Understanding Proxying Firewalls

Before the rise of application servers, distributed objects were deployed in a distributed environment across an organization's enterprise systems. An example of these objects is RMI, CORBA, and DCOM. These objects are not governed by a set of a few application servers, but can be distributed across many machines. Naming servers are required for distributed objects to resolve their location and interfaces. There can be multiple backups across an enterprise in case one of the naming servers goes down. For enterprise beans, the Java Naming and Directory Interface (JNDI) resembles a naming server. See Figure 21-15 for an example.

Figure 21-15: Distributed objects

Figure 21-15 illustrates a Web server connecting to the distributed object after doing a lookup on the naming server. When distributed objects are created, they may require a new port. A newly created port is used as a location of the distributed object on a machine. The use of distributed object prohibits the use of a backend firewall because it may block a newly created port when an object is dynamically created. To counteract the issue, many application servers and distributed systems may have plug-ins for Web servers and proxy devices for firewalls.

The purpose of many plug-ins is to act as an intermediate device between the Web server, the naming server, and the distributed objects. CORBA uses the General Inter-ORB Protocol (GIOP) proxy for tunneling through firewalls. The GIOP protocol resolves the objects into eight basic messages. GIOP works as the underlying message architecture that transports the objects on top of TCP/IP. See Figure 21-16 for an example of a GIOP proxy.

Figure 21-16: The GIOP proxy

The figure displays a CORBA plug-in on the WWW server that will act as the CORBA naming server and distributed objects messaging to a GIOP server. The GIOP server will use the messages and act as the client communicating to enterprise environment. When the naming server or Object Request Broker (ORB) responds to the GIOP proxy server, the GIOP proxy server will pass these objects as messages through return path of the firewall, and the GIOP client proxy will respond to the WWW server as the naming server and objects.

A more generic proxying device is to transmit a SOAP structure message through a firewall using HTTPS. The Simple Object Access Protocol (SOAP) provides a mapping of objects to XML. SOAP was built on top of XML for RPC, but XML for RPC provided the XML interface to methods instead of objects. The SOAP interface requires a client that maps the object calls into a SOAP message and a server side that will execute the distributed objects from the SOAP message and respond with the results. See Figure 21-17 for a SOAP proxy.

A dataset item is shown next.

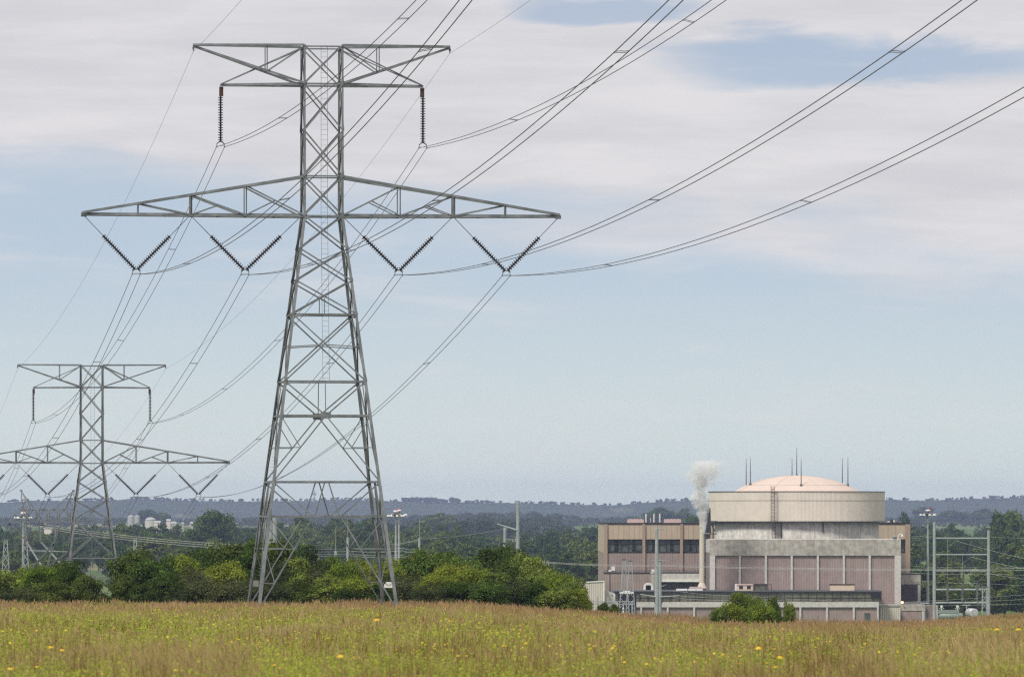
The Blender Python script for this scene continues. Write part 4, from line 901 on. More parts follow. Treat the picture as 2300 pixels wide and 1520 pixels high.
for i, y in enumerate((1203, 1271, 1286, 1302)):
    wire([(2050, y), (2220, y + (2, 1, 2, 8)[i]), (2420, y + (4, -3, 3, 14)[i])], (1400, 1352, 1300), 'level wire %s of four passing behind the steel gantry' % ('first', 'second', 'third', 'fourth')[i] + ' from the top', .018, .2)
for px, y0, y1 in ((2128, 1208, 1305), (2162, 1245, 1305)): wire([(px, y0), (px + 1, y1)], (1349.4, 1349.4), 'hanging dropper wire of the steel gantry, %s one' % ('left' if px < 2150 else 'right'), .02, 0)

# farm far across the valley
def silo(px, yt, yb, wpx, Y, lb):
    g0 = float(ground(X(px, Y), Y)) - .3; u = empty('grain_silo', (X(px, Y), Y, g0), lb, 'silo', 'grain silos of the far farm'); rr = wpx / 2 / F * Y; ze = Z(yt + wpx * .22, Y) - g0; za = Z(yt, Y) - g0
    MB().lathe((0, 0, 0), (0, 0, 1), [(0, rr), (ze, rr)], 20).build('barrel', M['silo'], u, smooth=False); MB().lathe((0, 0, 0), (0, 0, 1), [(ze + .05, rr * 1.02), (za, rr * .1)], 20).build('roof', M['silo'], u)
silo(294, 1156, 1172, 15, 4600, 'white grain silo at the far farm, left one of two'); silo(308, 1156, 1172, 12, 4620, 'white grain silo at the far farm, right one of two')
def dome_shed(px, yt, wpx, Y, lb):
    g0 = float(ground(X(px, Y), Y)) - .3; u = empty('domed_store', (X(px, Y), Y, g0), lb, 'storage dome'); rr = wpx / 2 / F * Y; za = Z(yt, Y) - g0; h = 2.3
    MB().lathe((0, 0, 0), (0, 0, 1), [(0, rr), (za - h, rr)], 24).build('wall', M['concrete_light'], u); MB().lathe((0, 0, 0), (0, 0, 1), [(za - h + .05, rr)] + [(za - h + h * math.sin(t_), rr * math.cos(t_)) for t_ in (.3, .6, .9, 1.2, 1.5)], 24).build('dome', M['silo'], u, smooth=True)
dome_shed(338, 1161, 25, 4700, 'wide white domed store right of the far silos')
for i, (px, y, wx, lb) in enumerate(((353, 1169, 14, 'long low pale barn by the domed store'), (378, 1165, 9, 'small pinkish farmhouse far across the valley'), (389, 1171, 13, 'white farm shed beyond the treetops'), (410, 1172, 4, 'tiny white shed on the far green field'),
                                     (430, 1171, 5, 'tiny white barn right end of the far farm'), (298, 1178, 5, 'small white hut just above the treetops'), (316, 1177, 4, 'small white hut right of the other hut'))):
    Y = 4500. + i * 20; g0 = float(ground(X(px, Y), Y)) - .3; u = empty('farm_building', (X(px, Y), Y, g0), lb, 'barn'); h = max(2.5, Z(y, Y) - g0); L = wx / F * Y / 2
    mb = MB(); mb.box(-L, L, 0, 8, 0, h - 1.2).build('wall', M['barn' if i in (0, 1) else 'silo'], u)
    mb = MB(); mb.add([(-L - .3, -.3, h - 1.19), (L + .3, -.3, h - 1.19), (L + .3, 8.3, h - 1.19), (-L - .3, 8.3, h - 1.19), (-L, 4, h), (L, 4, h)], [(0, 1, 5, 4), (2, 3, 4, 5), (0, 4, 3), (1, 2, 5), (3, 2, 1, 0)]); mb.build('roof', M['silo'], u)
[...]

Figure 21-17: The SOAP proxy

By using the SOAP proxy, instead of a GIOP messaging structure, the SOAP XML stream can be passed between two Java Servlets using HTTPS. Using Java Servlets can make the development cycle easier than defining a protocol. HTTPS could be used to provide extra security to ensure that the message derived from the SOAP proxy client and that the SOAP proxy server is authenticated. The SOAP document would have to be parsed out by the servlet and execute the distributed objects. The servlet would act a controller pattern to execute the correct objects based on the SOAP stream.

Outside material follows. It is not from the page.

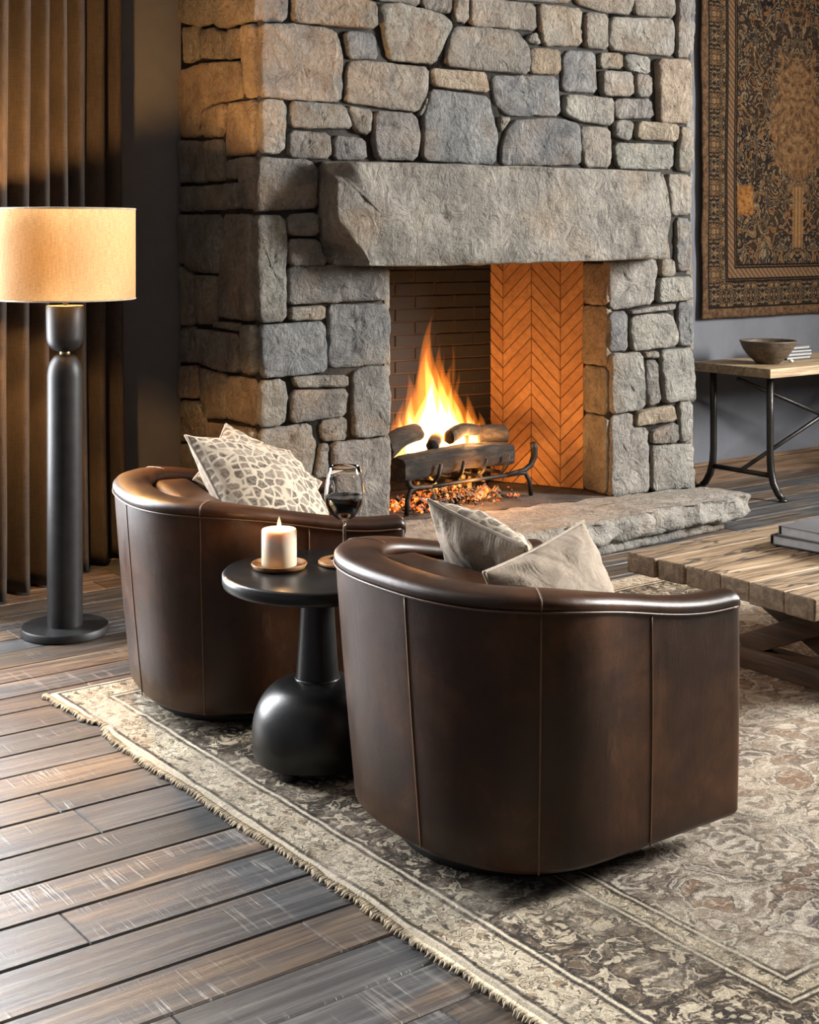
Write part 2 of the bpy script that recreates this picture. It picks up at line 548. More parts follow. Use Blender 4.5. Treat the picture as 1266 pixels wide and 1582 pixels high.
def m_tapestry():
    m = NT('woven_tapestry'); co = m.co()
    x, y, z = m.sep(co)                     # x from the left edge (width 1.78), z from the bottom edge
    xm = m.math('ABSOLUTE', m.math('SUBTRACT', x, .89))
    d = m.math('MINIMUM', m.math('MINIMUM', x, m.math('SUBTRACT', 1.78, x)), z)
    v = m.comb(xm, z, 2.0)
    cream = lin('#a08c6c'); rust = lin('#96663a'); navy = lin('#15181d'); brown = lin('#5c442e')

    def deco(gr, vv, sc, seed):
        l1, q = arabesque(m, m.vmath('ADD', vv, (seed, seed, seed)), sc, (.42, .55), .016)
        o = m.mix(m.math('MULTIPLY', m.band(q, .575, .61, .006), .8), gr, rust)
        o = m.mix(m.math('MULTIPLY', m.band(q, .34, .39, .006), .7), o, lin('#44413a'))
        l5, q5 = arabesque(m, m.vmath('ADD', vv, (7, 2, seed)), sc * 1.9, (.5,), .018)
        o = m.mix(m.math('MULTIPLY', l5, .45), o, m.mix(m.noise(vv, 5.0, 2), lin('#7a6a52'), lin('#8a5c34')))
        return m.mix(m.math('MULTIPLY', l1, .8), o, cream)
    vb = m.comb(m.math('PINGPONG', x, .11), m.math('PINGPONG', z, .13), 5.0)
    border = deco(lin('#221a14'), vb, 15.0, 1.0)
    ros = m.vor(m.comb(m.math('PINGPONG', m.math('ADD', x, .09), .11), m.math('PINGPONG', z, .13), .0), 7.5, rnd=.2)
    border = m.mix(m.ramp(ros, [(.17, .85), (.20, 0.)]), border, m.ramp(ros, [(.05, lin('#b39a70')), (.1, lin('#7a4726')), (.15, lin('#9c7950'))]))
    field = deco(m.mix(m.ramp(m.noise(v, 2.2, 3), [(.42, 0.), (.6, 1.)]), navy, lin('#372b20')), v, 8.5, 4.0)
    # tree medallion on the axis and the column below it
    ez = m.math('MULTIPLY', m.math('SUBTRACT', z, 1.22), 1.9); exx = m.math('MULTIPLY', xm, 3.4)
    er = m.math('SQRT', m.math('ADD', m.math('MULTIPLY', ez, ez), m.math('MULTIPLY', exx, exx)))
    er = m.math('ADD', er, m.math('MULTIPLY_ADD', m.noise(v, 11.0, 4), 1.1, -.55))
    med = m.ramp(m.noise(v, 24.0, 4, .65, .6), [(.35, lin('#4a3524')), (.5, lin('#8a6743')), (.66, lin('#a8865c'))])
    field = m.mix(m.ramp(er, [(.72, .85), (.90, 0.)]), field, med)
    colm = m.math('MULTIPLY', m.band(xm, -1, .05, .006), m.band(z, .42, .80, .01))
    field = m.mix(m.math('MULTIPLY', colm, .85), field, m.ramp(m.math('PINGPONG', xm, .017), [(.0, lin('#7c5836')), (.017, lin('#b08a5c'))]))
    blk = m.math('MULTIPLY', m.band(x, .33, .47, .01), m.band(z, .62, .80, .01))
    field = m.mix(m.math('MULTIPLY', blk, .8), field, m.ramp(m.noise(co, 30.0, 4), [(.35, lin('#7a4a1c')), (.6, lin('#bb8345'))]))
    c = m.mix(m.band(d, -1, .31), field, border)
    stripe = m.ramp(m.math('PINGPONG', m.math('ADD', x, m.math('MULTIPLY', z, 1.0)), .02), [(0., lin('#5b432f')), (.02, lin('#94775a'))])
    c = m.mix(m.band(d, .225, .31, .004), c, stripe)
    for at in (.062, .218, .232, .30, .316):
        c = m.mix(m.line(d, at, .006), c, lin('#1c1510'))
    c = m.mix(m.band(d, -1, .055, .004), c, m.ramp(m.noise(co, 40.0, 3), [(.3, lin('#483426')), (.7, lin('#8a6d50'))]))
    wv = m.noise(m.scale(co, (1, 1, .3)), 260.0, 3)
    c = m.mix(m.ramp(wv, [(.3, .55), (.6, 0.)]), c, (.012, .010, .009))
    c = m.mix(1.0, c, (.62, .58, .56), 'MULTIPLY')
    return m.fin(c, .95, m.bump(m.math('ADD', wv, m.noise(co, 40.0, 3)), .5, .006), Specular_IOR_Level=.1)


def m_flame(name, col, st):
    m = NT(name)
    m.t.nodes.remove(m.b)
    e = m.n('ShaderNodeEmission')
    e.inputs[0].default_value = tuple(col) + (1,); e.inputs[1].default_value = st
    m.t.links.new(e.outputs[0], m.out.inputs['Volume'])
    return m.mat


def m_emit(name, col, st):
    m = NT(name)
    return m.fin(col, .8, Emission_Color=col, Emission_Strength=st)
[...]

Many application servers are shipped with proxy plug-ins for tunneling through firewalls. They may incorporate a multitude of means in order to narrow the ports through a firewall. If an application server executes only on a selected port, then the job of proxying is an easier task. Some plug-ins may require extra authentication such as HTTPS to ensure that a hacker is not simulating the client and server. If the enterprise system is not supporting a backend firewall, then any process being executed from the Web server farm may potentially access any port in the enterprise system. Limiting the traffic to only selected ports narrows the possibilities for potential attacks.